## START

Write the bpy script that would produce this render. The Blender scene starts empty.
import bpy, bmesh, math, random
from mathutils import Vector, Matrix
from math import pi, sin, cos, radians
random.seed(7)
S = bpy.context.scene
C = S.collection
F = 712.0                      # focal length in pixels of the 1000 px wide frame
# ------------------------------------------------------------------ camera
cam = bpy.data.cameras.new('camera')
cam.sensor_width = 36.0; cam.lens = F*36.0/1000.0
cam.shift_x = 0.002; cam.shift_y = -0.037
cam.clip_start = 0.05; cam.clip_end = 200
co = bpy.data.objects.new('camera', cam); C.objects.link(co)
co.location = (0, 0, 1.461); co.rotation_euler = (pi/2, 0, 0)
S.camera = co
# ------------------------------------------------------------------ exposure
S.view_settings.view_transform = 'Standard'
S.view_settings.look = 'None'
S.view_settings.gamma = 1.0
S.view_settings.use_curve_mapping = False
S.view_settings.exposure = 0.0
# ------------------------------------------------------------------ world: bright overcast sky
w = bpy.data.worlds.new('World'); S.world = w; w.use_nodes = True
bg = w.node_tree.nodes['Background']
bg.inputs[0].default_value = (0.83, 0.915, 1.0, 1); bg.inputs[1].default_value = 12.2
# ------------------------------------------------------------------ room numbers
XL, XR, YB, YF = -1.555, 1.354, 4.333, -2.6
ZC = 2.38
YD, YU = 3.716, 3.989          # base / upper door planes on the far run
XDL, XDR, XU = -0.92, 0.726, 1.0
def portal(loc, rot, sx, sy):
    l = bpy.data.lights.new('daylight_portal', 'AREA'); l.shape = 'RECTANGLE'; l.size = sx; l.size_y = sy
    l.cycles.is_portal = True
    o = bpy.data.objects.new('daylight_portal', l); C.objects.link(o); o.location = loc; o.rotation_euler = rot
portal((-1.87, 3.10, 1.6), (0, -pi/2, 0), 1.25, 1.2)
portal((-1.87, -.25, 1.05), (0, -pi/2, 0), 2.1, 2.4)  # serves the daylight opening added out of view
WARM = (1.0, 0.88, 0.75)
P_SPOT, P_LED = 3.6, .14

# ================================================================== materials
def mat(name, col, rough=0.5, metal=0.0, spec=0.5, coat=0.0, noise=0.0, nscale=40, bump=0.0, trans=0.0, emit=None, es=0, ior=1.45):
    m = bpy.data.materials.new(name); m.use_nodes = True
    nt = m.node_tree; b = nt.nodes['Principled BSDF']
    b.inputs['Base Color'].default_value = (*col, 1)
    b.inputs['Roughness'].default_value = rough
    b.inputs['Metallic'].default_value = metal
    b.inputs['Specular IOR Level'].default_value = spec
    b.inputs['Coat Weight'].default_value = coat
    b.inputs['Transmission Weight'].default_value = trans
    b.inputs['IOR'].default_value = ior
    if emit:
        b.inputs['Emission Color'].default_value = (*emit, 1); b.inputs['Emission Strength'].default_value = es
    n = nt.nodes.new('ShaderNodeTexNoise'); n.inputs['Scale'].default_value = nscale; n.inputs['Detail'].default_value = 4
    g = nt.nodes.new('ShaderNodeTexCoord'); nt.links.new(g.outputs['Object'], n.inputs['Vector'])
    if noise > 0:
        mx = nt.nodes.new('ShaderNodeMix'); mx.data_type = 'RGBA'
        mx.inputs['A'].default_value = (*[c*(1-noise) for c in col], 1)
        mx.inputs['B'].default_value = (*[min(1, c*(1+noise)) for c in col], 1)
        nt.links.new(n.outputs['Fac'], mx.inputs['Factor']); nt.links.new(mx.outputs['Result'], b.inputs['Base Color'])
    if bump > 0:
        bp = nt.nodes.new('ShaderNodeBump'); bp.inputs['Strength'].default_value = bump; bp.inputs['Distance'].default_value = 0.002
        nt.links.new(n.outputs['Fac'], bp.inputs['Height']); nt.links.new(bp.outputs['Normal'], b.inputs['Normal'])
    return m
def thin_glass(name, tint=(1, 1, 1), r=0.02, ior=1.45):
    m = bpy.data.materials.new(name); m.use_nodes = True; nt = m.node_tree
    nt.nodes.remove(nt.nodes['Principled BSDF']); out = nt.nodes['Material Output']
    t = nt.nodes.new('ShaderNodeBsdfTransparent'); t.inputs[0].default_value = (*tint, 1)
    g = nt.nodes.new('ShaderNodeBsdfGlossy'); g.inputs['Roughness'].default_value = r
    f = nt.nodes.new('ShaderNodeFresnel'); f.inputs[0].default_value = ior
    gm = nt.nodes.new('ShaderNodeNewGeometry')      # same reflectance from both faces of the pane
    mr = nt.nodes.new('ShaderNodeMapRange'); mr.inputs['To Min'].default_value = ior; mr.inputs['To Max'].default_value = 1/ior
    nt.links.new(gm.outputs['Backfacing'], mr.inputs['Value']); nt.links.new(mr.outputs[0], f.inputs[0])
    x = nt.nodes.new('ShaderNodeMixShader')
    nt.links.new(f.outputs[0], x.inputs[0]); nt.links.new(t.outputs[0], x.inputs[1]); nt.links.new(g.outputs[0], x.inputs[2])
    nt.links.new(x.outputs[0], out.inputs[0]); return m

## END

Request:
Transcribe the material above in its entirety. Match it exactly.

Finished task:
Write the bpy script that would produce this render. The Blender scene starts empty.
import bpy, bmesh, math, random
from mathutils import Vector, Matrix
from math import pi, sin, cos, radians
random.seed(7)
S = bpy.context.scene
C = S.collection
F = 712.0                      # focal length in pixels of the 1000 px wide frame
# ------------------------------------------------------------------ camera
cam = bpy.data.cameras.new('camera')
cam.sensor_width = 36.0; cam.lens = F*36.0/1000.0
cam.shift_x = 0.002; cam.shift_y = -0.037
cam.clip_start = 0.05; cam.clip_end = 200
co = bpy.data.objects.new('camera', cam); C.objects.link(co)
co.location = (0, 0, 1.461); co.rotation_euler = (pi/2, 0, 0)
S.camera = co
# ------------------------------------------------------------------ exposure
S.view_settings.view_transform = 'Standard'
S.view_settings.look = 'None'
S.view_settings.gamma = 1.0
S.view_settings.use_curve_mapping = False
S.view_settings.exposure = 0.0
# ------------------------------------------------------------------ world: bright overcast sky
w = bpy.data.worlds.new('World'); S.world = w; w.use_nodes = True
bg = w.node_tree.nodes['Background']
bg.inputs[0].default_value = (0.83, 0.915, 1.0, 1); bg.inputs[1].default_value = 12.2
# ------------------------------------------------------------------ room numbers
XL, XR, YB, YF = -1.555, 1.354, 4.333, -2.6
ZC = 2.38
YD, YU = 3.716, 3.989          # base / upper door planes on the far run
XDL, XDR, XU = -0.92, 0.726, 1.0
def portal(loc, rot, sx, sy):
    l = bpy.data.lights.new('daylight_portal', 'AREA'); l.shape = 'RECTANGLE'; l.size = sx; l.size_y = sy
    l.cycles.is_portal = True
    o = bpy.data.objects.new('daylight_portal', l); C.objects.link(o); o.location = loc; o.rotation_euler = rot
portal((-1.87, 3.10, 1.6), (0, -pi/2, 0), 1.25, 1.2)
portal((-1.87, -.25, 1.05), (0, -pi/2, 0), 2.1, 2.4)  # serves the daylight opening added out of view
WARM = (1.0, 0.88, 0.75)
P_SPOT, P_LED = 3.6, .14

# ================================================================== materials
def mat(name, col, rough=0.5, metal=0.0, spec=0.5, coat=0.0, noise=0.0, nscale=40, bump=0.0, trans=0.0, emit=None, es=0, ior=1.45):
    m = bpy.data.materials.new(name); m.use_nodes = True
    nt = m.node_tree; b = nt.nodes['Principled BSDF']
    b.inputs['Base Color'].default_value = (*col, 1)
    b.inputs['Roughness'].default_value = rough
    b.inputs['Metallic'].default_value = metal
    b.inputs['Specular IOR Level'].default_value = spec
    b.inputs['Coat Weight'].default_value = coat
    b.inputs['Transmission Weight'].default_value = trans
    b.inputs['IOR'].default_value = ior
    if emit:
        b.inputs['Emission Color'].default_value = (*emit, 1); b.inputs['Emission Strength'].default_value = es
    n = nt.nodes.new('ShaderNodeTexNoise'); n.inputs['Scale'].default_value = nscale; n.inputs['Detail'].default_value = 4
    g = nt.nodes.new('ShaderNodeTexCoord'); nt.links.new(g.outputs['Object'], n.inputs['Vector'])
    if noise > 0:
        mx = nt.nodes.new('ShaderNodeMix'); mx.data_type = 'RGBA'
        mx.inputs['A'].default_value = (*[c*(1-noise) for c in col], 1)
        mx.inputs['B'].default_value = (*[min(1, c*(1+noise)) for c in col], 1)
        nt.links.new(n.outputs['Fac'], mx.inputs['Factor']); nt.links.new(mx.outputs['Result'], b.inputs['Base Color'])
    if bump > 0:
        bp = nt.nodes.new('ShaderNodeBump'); bp.inputs['Strength'].default_value = bump; bp.inputs['Distance'].default_value = 0.002
        nt.links.new(n.outputs['Fac'], bp.inputs['Height']); nt.links.new(bp.outputs['Normal'], b.inputs['Normal'])
    return m
def thin_glass(name, tint=(1, 1, 1), r=0.02, ior=1.45):
    m = bpy.data.materials.new(name); m.use_nodes = True; nt = m.node_tree
    nt.nodes.remove(nt.nodes['Principled BSDF']); out = nt.nodes['Material Output']
    t = nt.nodes.new('ShaderNodeBsdfTransparent'); t.inputs[0].default_value = (*tint, 1)
    g = nt.nodes.new('ShaderNodeBsdfGlossy'); g.inputs['Roughness'].default_value = r
    f = nt.nodes.new('ShaderNodeFresnel'); f.inputs[0].default_value = ior
    gm = nt.nodes.new('ShaderNodeNewGeometry')      # same reflectance from both faces of the pane
    mr = nt.nodes.new('ShaderNodeMapRange'); mr.inputs['To Min'].default_value = ior; mr.inputs['To Max'].default_value = 1/ior
    nt.links.new(gm.outputs['Backfacing'], mr.inputs['Value']); nt.links.new(mr.outputs[0], f.inputs[0])
    x = nt.nodes.new('ShaderNodeMixShader')
    nt.links.new(f.outputs[0], x.inputs[0]); nt.links.new(t.outputs[0], x.inputs[1]); nt.links.new(g.outputs[0], x.inputs[2])
    nt.links.new(x.outputs[0], out.inputs[0]); return m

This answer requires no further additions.